Friday, September 14, 2012

Patience - The Deflation Freight Train Is On The Way

If this (below) were a stock, would you buy it?  I would.  It's a thirty year uptrend (although only 20 years are shown), and it appears to be on the verge of going parabolic.  Granted parabolic blow-offs ALWAYS end badly, however, on a 30 year scale the height of the blowoff top could be very large indeed.  

It's actually an inverted chart of long-term (30 year) treasury yields, which if you believe anything and i mean anything on the internet, it's about to collapse imminently due to Ben Bernanke's most recent actions i.e. yet again, everyone expects imminent hyperinflation.


Unfortunately, when it really counts, the Idiocracy never gets it right and whenever there is consensus on anything, prudence dictates to believe and/or do the exact opposite.  The masses are looking down the tracks expecting inflation, even as the deflation express is boring down on them from the other direction.

The Global Credit Bubble is Collapsing
As I have said before, what the above chart really shows is that despite his grandest efforts, Ben Bernanke - student of the Great Depression is losing the global battle against deflation.  Granted that is not an intuitive conclusion, given that he has monetized $3 trillion in debt with another $1 trillion on the way.  Except, the only problem is that the U.S. bond market is $35 trillion, the global market is $82 trillion, and annual issuance of Federal Debt alone is +$1.1 trillion.  

If Bonds Collapse, Why Wouldn't Treasuries Collapse Too?
Ah yes, the ultimate recurring question.  If something is going to collapse, everyone wants/needs it to be Treasuries.  Unfortunately, I don't write this blog based on what I want, I base it on reality.  The chart above is exhibit A.  Exhibit B is the tsunami of cash that will be heading straight for the Treasury market on the other side of the Minsky Moment which is long overdue - and yes will coincide with the blow-off top in the inverted chart above.  Exhibit C is Japan which has twice the magnitude of debt (relative to GDP) as the U.S. and has been monetizing debt off and on for 15+ years, but is still in deflation.  Exhibit D is the fact that Treasuries continue to trade inverse to the stock market i.e. they are the ONLY risk off U.S. asset  Exhibit E is the fact that in 2008, Treasuries were the only (U.S.) asset that increased in value  Exhibit F is probably the most important factoid which is that in extreme deflation, real yields could be heading higher while nominal yields are going lower.   Exhibit G is the overwhelming consensus across the Idiocracy that Treasuries must collapse sooner rather than later (and are no doubt betting that way).  Ok, this is getting boring...you get the point.  

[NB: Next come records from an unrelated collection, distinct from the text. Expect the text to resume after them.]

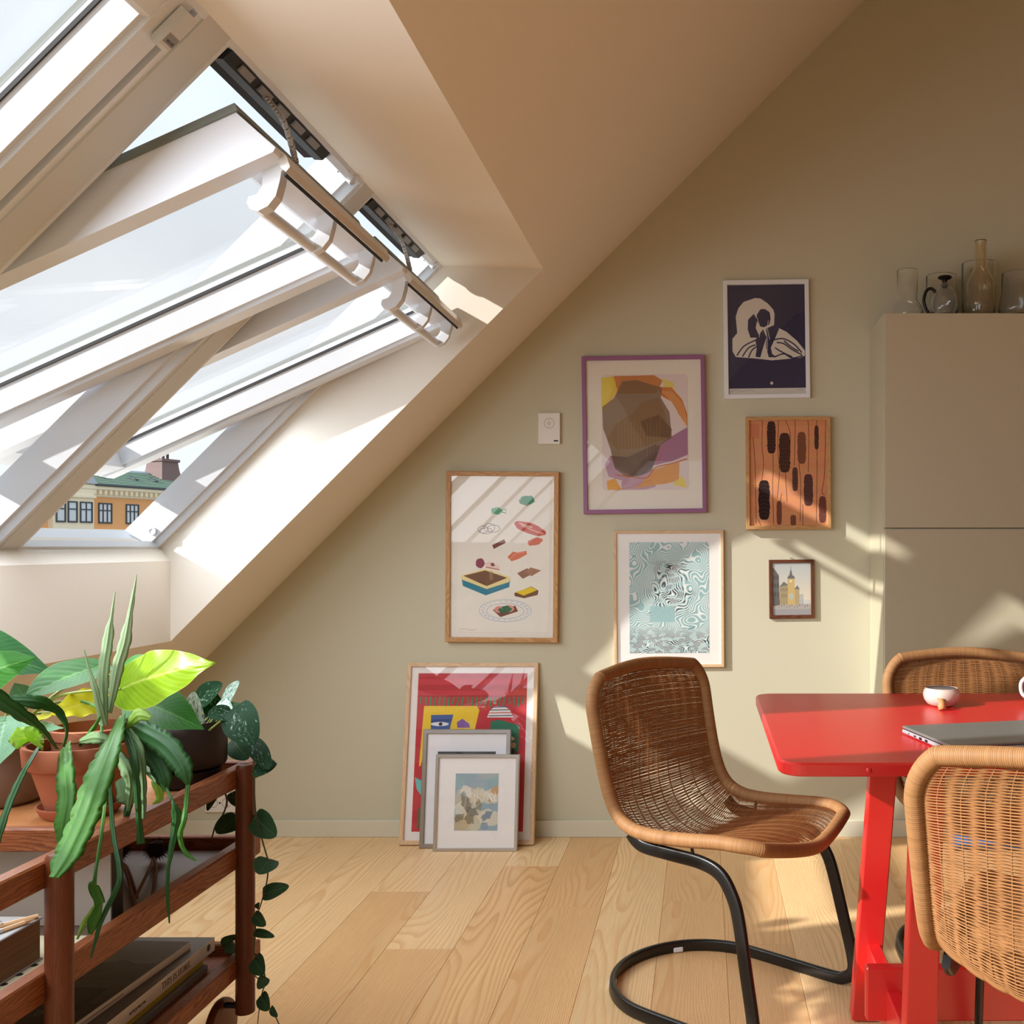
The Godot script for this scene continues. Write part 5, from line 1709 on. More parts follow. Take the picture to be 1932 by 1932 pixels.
func glassware() -> void:
	var y := 2.0
	vessel("clear glass carafe with a wide base and straight neck, nearest the cabinet's outer corner", Vector3(0.772, y, -3.69), [[0, 0], [0.055, 0.0], [0.060, 0.006], [0.060, 0.03], [0.052, 0.052], [0.040, 0.066], [0.036, 0.078], [0.038, 0.12], [0.039, 0.186]], 0.0025, M.clear, 0, "carafe", "carafe")
	var j := vessel("round glass jug with black stopper and black handle", Vector3(0.905, y, -3.66), [[0, 0], [0.034, 0.0], [0.045, 0.012], [0.051, 0.04], [0.050, 0.066], [0.040, 0.096], [0.026, 0.112], [0.017, 0.119], [0.015, 0.13]], 0.0025, M.clear, 0, "glass_jug", "jug")
	var b := MB.new()
	b.lathe(PackedVector2Array([Vector2(0, 0.112), Vector2(0.008, 0.112), Vector2(0.010, 0.118), Vector2(0.010, 0.142), Vector2(0.022, 0.147), Vector2(0.026, 0.151), Vector2(0.024, 0.155), Vector2(0.012, 0.158), Vector2(0, 0.158)]), 28)
	put("stopper", b, M.rubber, j)
	b = MB.new()
	b.tube(curve([Vector3(-0.036, 0.094, 0.01), Vector3(-0.052, 0.108, 0.01), Vector3(-0.070, 0.100, 0.01), Vector3(-0.080, 0.068, 0.01), Vector3(-0.074, 0.036, 0.01), Vector3(-0.058, 0.014, 0.01), Vector3(-0.044, 0.016, 0.01)], 6), 0.006, 10)
	put("handle", b, M.rubber, j)
	vessel("tall straight clear glass cylinder behind the stoppered jug", Vector3(0.926, y, -3.80), [[0, 0], [0.056, 0.0], [0.058, 0.004], [0.058, 0.10], [0.058, 0.195]], 0.0025, M.clear, 0, "glass_cylinder", "vase")
	vessel("tall amber glass bottle with a slim neck and fluted body", Vector3(1.042, y, -3.67), [[0, 0], [0.050, 0.0, 1], [0.054, 0.005, 1], [0.0545, 0.06, 1], [0.0545, 0.12, 1], [0.050, 0.140, 1], [0.036, 0.168], [0.026, 0.188], [0.0225, 0.21], [0.0215, 0.24], [0.021, 0.288], [0.0225, 0.292]], 0.0028, M.amber, 22, "bottle", "bottle")
	vessel("wide clear glass vase standing behind the amber bottle", Vector3(1.075, y, -3.81), [[0, 0], [0.056, 0.0], [0.060, 0.006], [0.064, 0.12], [0.066, 0.246]], 0.003, M.clear, 0, "glass_vase", "vase")
	vessel("rounded smoky glass vase beside the amber bottle", Vector3(1.185, y, -3.68), [[0, 0], [0.052, 0.0], [0.066, 0.012], [0.072, 0.04], [0.066, 0.075], [0.060, 0.10], [0.060, 0.172]], 0.003, M.smoke, 0, "glass_vase", "vase")

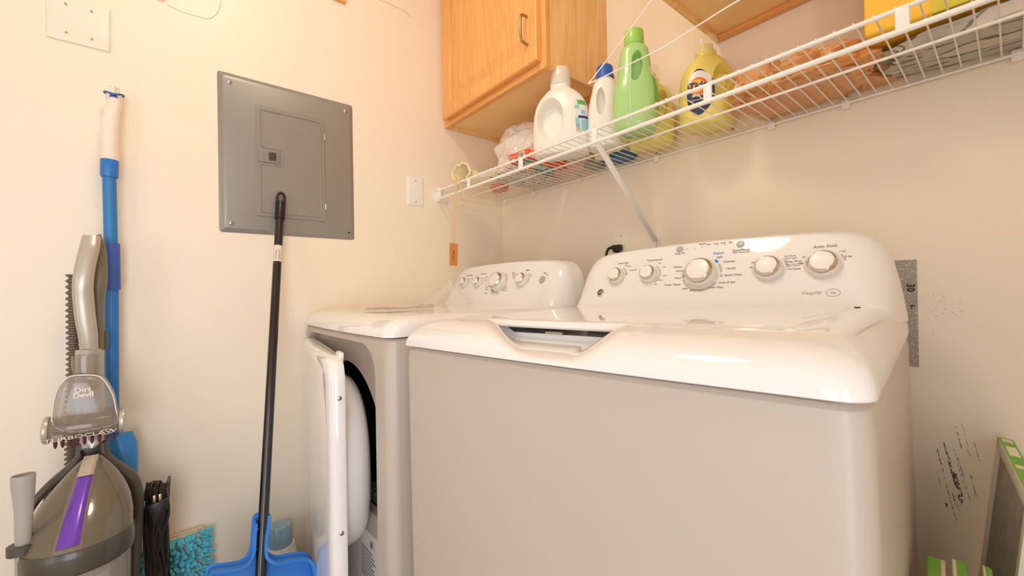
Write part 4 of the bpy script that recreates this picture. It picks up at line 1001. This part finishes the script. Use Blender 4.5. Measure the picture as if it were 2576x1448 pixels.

What is Bernanke Really Afraid Of?
I have been a harsh critic of Bernanke's all along, for his role as primary dopium dealer to Wall Street.  That said, I do believe that tapping Wall Street's vein is his means, not his ends.  This guy really understands deflation and he knows that if he loses this battle (and he will), then we are all fucked company in a way few of us really want to understand.

The scariest chart on the internet is below.  What this chart shows plain as day is that despite all of the hand wringing and hyperbole over inflation, the velocity (circulation) of money is collapsing.  This means that while there are more dollars in circulation, each one is sitting idle longer and longer and therefore the Fed is pushing on the proverbial string - or as I say, pounding sand up their ass.


Fabricated Rally - Now in Sudden Death Overtime
So for some reason, the vast majority are only considering the consequences if Bernanke succeeds, which they automatically assume he will.  That in itself is unfounded belief, since ever-increasing stimulus has been applied in the past decade and all it does is boost risk assets, each time for shorter duration.  I updated the chart below to show all of the various monetization programs that have occurred in this cycle - on top of 0% interest rates.  It's plain as day on the chart that every time the markets stall out, one or more Central Banks throws more cash at risk assets in a vain attempt to force them higher.  It's clearly a lurching uptrend with each leg higher of shorter duration despite ever more stimulus being applied i.e.  the marginal impact of each dollar/Euro of stimulus is clearly diminishing.  Moreover, this time around, the (HFT) machines substantially priced in the current stimulus, yet volume is just now spiking (lower pane), indicating that hedge funds desperate to make up for lost time, are now embracing the rally.  So unlike past market rallies where hedge funds were first and small investors were last (aka. buying at the top).  This time, small investors stayed away, machines were first in and hedge funds are showing up late.  Lastly, but most importantly, Central Bankers have no control over the most important variable of all - the output gap.  As expected, it's a subject that to date is seldom discussed or even acknowledged, but in the fullness of time when the Idiocracy realizes that their ephemeral jobs are more important than their ephemeral gold/silver profits, it will be the leading cause of stained underwear.